The immediate question this raises is of the applicability of this vantage point to a twenty-first century perspective on Ireland in contemporary Irish theatre. In the age of McPherson, MacDonagh, and Mark O’Rowe (Crestfall), have the frames of reference shifted sufficiently to leave Carolan stranded somewhere between Guests of the Nation and Playboy of the Western World as a vision of what constitutes personal and political drama?

In itself Defender of the Faith is certainly formally unremarkable. It is presented in a traditional, naturalistic style and built around a series of simple character scenes which build nicely towards an unfortunately rushed climax that fumbles the plot at the crucial moment. The final two scenes are overly hasty in bringing matters to a predictable close, forcing the writer’s hand into overly obvious and overstated resolution. Thematically overly familiar also, the play seems determined to overcome its lack of an original point of view by doing what it sets out to do as well as it can. The final two scenes notwithstanding, it is a solid piece of commercial theatre, boasting strong performances and quite a lot of on-stage tension. On this level, it works well enough, but the lack of a satisfying wrap-up leaves it falling short of its potential.

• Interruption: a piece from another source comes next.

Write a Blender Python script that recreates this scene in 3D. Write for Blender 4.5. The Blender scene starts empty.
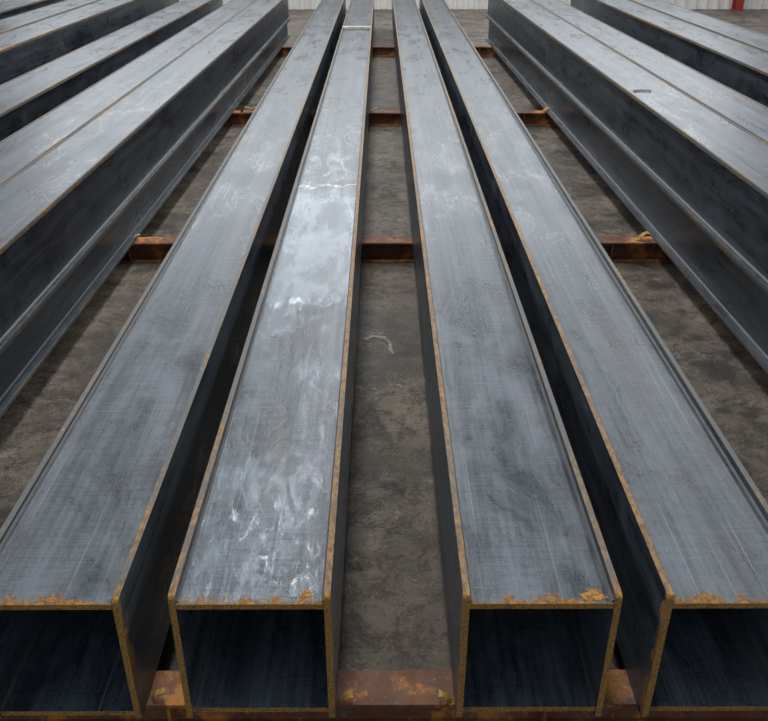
import bpy, bmesh, math, random
from mathutils import Vector, Matrix
random.seed(4)
S=bpy.context.scene
S.view_settings.view_transform='Standard'
S.view_settings.look='None'

# ------------------------------------------------------------ materials
class NT:
    def __init__(s,name):
        s.m=bpy.data.materials.new(name); s.m.use_nodes=True
        s.t=s.m.node_tree; s.b=s.t.nodes['Principled BSDF']
        s.tc=s.t.nodes.new('ShaderNodeTexCoord'); s.obj=s.tc.outputs['Object']
    def n(s,k,**kw):
        x=s.t.nodes.new(k)
        for a,b in kw.items(): setattr(x,a,b)
        return x
    def l(s,a,b): s.t.links.new(a,b)
    def setin(s,sock,v):
        if isinstance(v,bpy.types.NodeSocket): s.l(v,sock)
        else: sock.default_value=v
    def noise(s,scale=(1,1,1),sc=1,detail=4,rough=.55,off=None,dist=0):
        mp=s.n('ShaderNodeMapping'); mp.inputs['Scale'].default_value=scale
        s.l(s.obj,mp.inputs['Vector'])
        if isinstance(off,float): off=(off,off,off)
        if off is not None: s.setin(mp.inputs['Location'],off)
        nz=s.n('ShaderNodeTexNoise'); nz.inputs['Scale'].default_value=sc
        nz.inputs['Detail'].default_value=detail; nz.inputs['Roughness'].default_value=rough
        nz.inputs['Distortion'].default_value=dist
        s.l(mp.outputs[0],nz.inputs['Vector']); return nz.outputs['Fac']
    def rng(s,v,a,b,c=0.,d=1.,smooth=True):
        r=s.n('ShaderNodeMapRange'); r.interpolation_type='SMOOTHSTEP' if smooth else 'LINEAR'
        for i,x in enumerate((v,a,b,c,d)): s.setin(r.inputs[i],x)
        return r.outputs[0]
    def math(s,op,a,b=0.):
        r=s.n('ShaderNodeMath',operation=op); s.setin(r.inputs[0],a); s.setin(r.inputs[1],b); return r.outputs[0]
    def mix(s,f,a,b):
        r=s.n('ShaderNodeMix',data_type='RGBA'); s.setin(r.inputs[0],f)
        for i,x in ((6,a),(7,b)):
            if isinstance(x,tuple): r.inputs[i].default_value=(*x,1)
            else: s.l(x,r.inputs[i])
        return r.outputs[2]
    def bump(s,h,st,dist=.002):
        b=s.n('ShaderNodeBump'); b.inputs['Strength'].default_value=st; b.inputs['Distance'].default_value=dist
        s.l(h,b.inputs['Height']); s.l(b.outputs[0],s.b.inputs['Normal'])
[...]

Gerard McSorley has made a name in film playing hard and cruel characters (Veronica Guerin, The Boxer), but he manages to put a slightly sympathetic spin on the characterization of the controlling father, Joe. His casual profanity and almost constant hostility is shown to have roots in understandable insecurities, and though his response to the situation is not ideal, it is clearly not without subtlety. Twenty-one year old Laurence Kinlan (On Such As We) bears the weight of the central role well, though his anger sometimes lacks emotional nuance and his final tearful soliloquy is not wholly justified by the rushed climax. Tom Hickey (The Cherry Orchard) does bring nuance to his characterization of the suspected traitor, veering from clownish superficiality to frustrated torment before his final, gut-wrenching moments. Frank McCusker (The Wild Duck) also makes a very strong impression as the IRA inquisitor. His performance adds immensely to the mounting tension, and the play notably suffers when he is absent. Young Corcoran alternates with Mark McGroarty in the role of Danny, but Corcoran certainly manages his opening scene well as he moves from playing childish games to professing a heartfelt, behaviorally-reinforced hatred of a nationality he knows nothing more about than a child really could.